Reproduce the listing below in full and without alteration, apart from its pictures.

━━━━

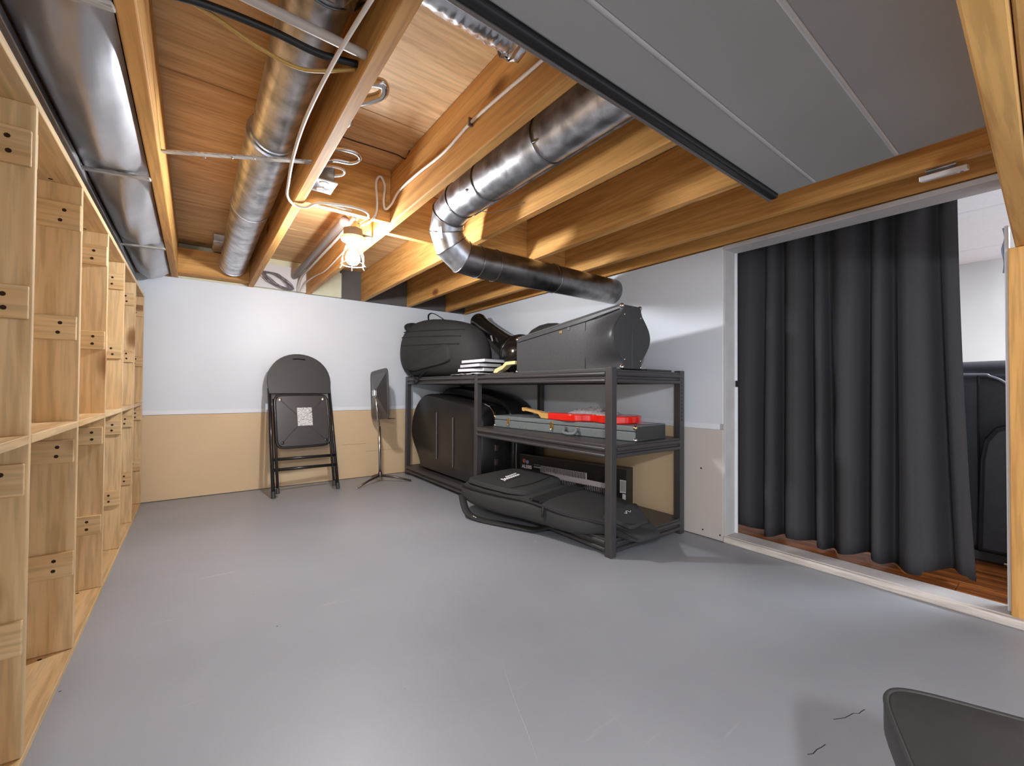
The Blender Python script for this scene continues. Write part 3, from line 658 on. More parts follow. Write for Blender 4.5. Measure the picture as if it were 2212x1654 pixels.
# soft bag
sb = thing('soft_gig_bag', 'large black nylon bag lying on rack top by the back wall corner', 'bag', (1.83, 3.4, TZ))
def supell(c, ax, ay, rx, ry, n, e=2.6, sy=None):
    out = []
    for j in range(n):
        a = 2 * math.pi * j / n; ca, sa = math.cos(a), math.sin(a)
        x = abs(ca) ** (2 / e) * (1 if ca > 0 else -1); y = abs(sa) ** (2 / e) * (1 if sa > 0 else -1)
        out.append(Vector(c) + Vector(ax) * rx * x + Vector(ay) * ry * y)
    return out
bag = [(3.985, 0.03, 0.10, 1.69, 1.18), (3.955, 0.10, 0.19, 1.70, 1.19), (3.88, 0.15, 0.25, 1.72, 1.20), (3.75, 0.170, 0.27, 1.75, 1.215), (3.55, 0.175, 0.268, 1.78, 1.215), (3.30, 0.170, 0.252, 1.815, 1.20), (3.10, 0.16, 0.23, 1.845, 1.175), (2.98, 0.14, 0.195, 1.865, 1.14), (2.91, 0.10, 0.14, 1.88, 1.09), (2.87, 0.04, 0.07, 1.89, 1.05)]
secs = []
for y, rx, rz, cx, cz in bag:
    s_ = supell((cx, y, cz), (1, 0, 0), (0, 0, 1), rx, rz, 28, 2.5)
    secs.append([Vector((v.x + 0.004 * math.sin(17 * v.z + 9 * y), v.y, max(v.z, TZ + 0.002) + 0.004 * math.sin(11 * y))) for v in s_])
obj('bag_body', MB().loft(secs), NYLON, sb, smooth='all', sub=1)
fl_ = MB().loft([supell((1.60, 3.83, 1.405), (0.9, 0.0, 0.0), (0, 0.55, 0.83), 0.02, 0.035, 16), supell((1.63, 3.80, 1.42), (0.9, 0, 0), (0, 0.55, 0.83), 0.05, 0.052, 16), supell((1.70, 3.76, 1.43), (0.9, 0, 0), (0, 0.55, 0.83), 0.06, 0.055, 16)])
obj('shoulder_pocket', fl_, NYLON2, sb, smooth='all', sub=1)
def bagpt(y, z, lift=0.0):
    """point on the camera side of the bag at length y and height z"""
    for A, B in zip(bag[:-1], bag[1:]):
        if A[0] >= y >= B[0]:
            t = (A[0] - y) / (A[0] - B[0]); _, rx, rz, cx, cz = [A[i] + (B[i] - A[i]) * t for i in range(5)]
            q_ = min(0.98, abs(z - cz) / rz); return Vector((cx - rx * (1 - q_ ** 2.5) ** 0.4 - lift, y, z))
secs = []
for k_ in range(2):
    secs.append([bagpt(3.44 + v.y * (1 - 0.03 * k_), 1.105 + v.z * (1 - 0.06 * k_) - 0.10 * v.y, -0.008 + 0.028 * k_) for v in supell((0, 0, 0), (0, 1, 0), (0, 0, 1), 0.34, 0.085, 40, 6)])
obj('front_pocket', MB().loft(secs), NYLON, sb, bevel=0.006)
for za, zb in ((1.375, 1.325), (1.325, 1.27), (1.245, 1.205)):
    obj('zip', MB().tube([bagpt(3.86 - 0.85 * i / 12, za + (zb - za) * i / 12, -0.001) for i in range(13)], 0.005, 6), NYLON2, sb, smooth=True)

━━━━

→ **Solution for this problem**
The Blender Python script for this scene continues. Write part 3, from line 658 on. More parts follow. Write for Blender 4.5. Measure the picture as if it were 2212x1654 pixels.
# soft bag
sb = thing('soft_gig_bag', 'large black nylon bag lying on rack top by the back wall corner', 'bag', (1.83, 3.4, TZ))
def supell(c, ax, ay, rx, ry, n, e=2.6, sy=None):
    out = []
    for j in range(n):
        a = 2 * math.pi * j / n; ca, sa = math.cos(a), math.sin(a)
        x = abs(ca) ** (2 / e) * (1 if ca > 0 else -1); y = abs(sa) ** (2 / e) * (1 if sa > 0 else -1)
        out.append(Vector(c) + Vector(ax) * rx * x + Vector(ay) * ry * y)
    return out
bag = [(3.985, 0.03, 0.10, 1.69, 1.18), (3.955, 0.10, 0.19, 1.70, 1.19), (3.88, 0.15, 0.25, 1.72, 1.20), (3.75, 0.170, 0.27, 1.75, 1.215), (3.55, 0.175, 0.268, 1.78, 1.215), (3.30, 0.170, 0.252, 1.815, 1.20), (3.10, 0.16, 0.23, 1.845, 1.175), (2.98, 0.14, 0.195, 1.865, 1.14), (2.91, 0.10, 0.14, 1.88, 1.09), (2.87, 0.04, 0.07, 1.89, 1.05)]
secs = []
for y, rx, rz, cx, cz in bag:
    s_ = supell((cx, y, cz), (1, 0, 0), (0, 0, 1), rx, rz, 28, 2.5)
    secs.append([Vector((v.x + 0.004 * math.sin(17 * v.z + 9 * y), v.y, max(v.z, TZ + 0.002) + 0.004 * math.sin(11 * y))) for v in s_])
obj('bag_body', MB().loft(secs), NYLON, sb, smooth='all', sub=1)
fl_ = MB().loft([supell((1.60, 3.83, 1.405), (0.9, 0.0, 0.0), (0, 0.55, 0.83), 0.02, 0.035, 16), supell((1.63, 3.80, 1.42), (0.9, 0, 0), (0, 0.55, 0.83), 0.05, 0.052, 16), supell((1.70, 3.76, 1.43), (0.9, 0, 0), (0, 0.55, 0.83), 0.06, 0.055, 16)])
obj('shoulder_pocket', fl_, NYLON2, sb, smooth='all', sub=1)
def bagpt(y, z, lift=0.0):
    """point on the camera side of the bag at length y and height z"""
    for A, B in zip(bag[:-1], bag[1:]):
        if A[0] >= y >= B[0]:
            t = (A[0] - y) / (A[0] - B[0]); _, rx, rz, cx, cz = [A[i] + (B[i] - A[i]) * t for i in range(5)]
            q_ = min(0.98, abs(z - cz) / rz); return Vector((cx - rx * (1 - q_ ** 2.5) ** 0.4 - lift, y, z))
secs = []
for k_ in range(2):
    secs.append([bagpt(3.44 + v.y * (1 - 0.03 * k_), 1.105 + v.z * (1 - 0.06 * k_) - 0.10 * v.y, -0.008 + 0.028 * k_) for v in supell((0, 0, 0), (0, 1, 0), (0, 0, 1), 0.34, 0.085, 40, 6)])
obj('front_pocket', MB().loft(secs), NYLON, sb, bevel=0.006)
for za, zb in ((1.375, 1.325), (1.325, 1.27), (1.245, 1.205)):
    obj('zip', MB().tube([bagpt(3.86 - 0.85 * i / 12, za + (zb - za) * i / 12, -0.001) for i in range(13)], 0.005, 6), NYLON2, sb, smooth=True)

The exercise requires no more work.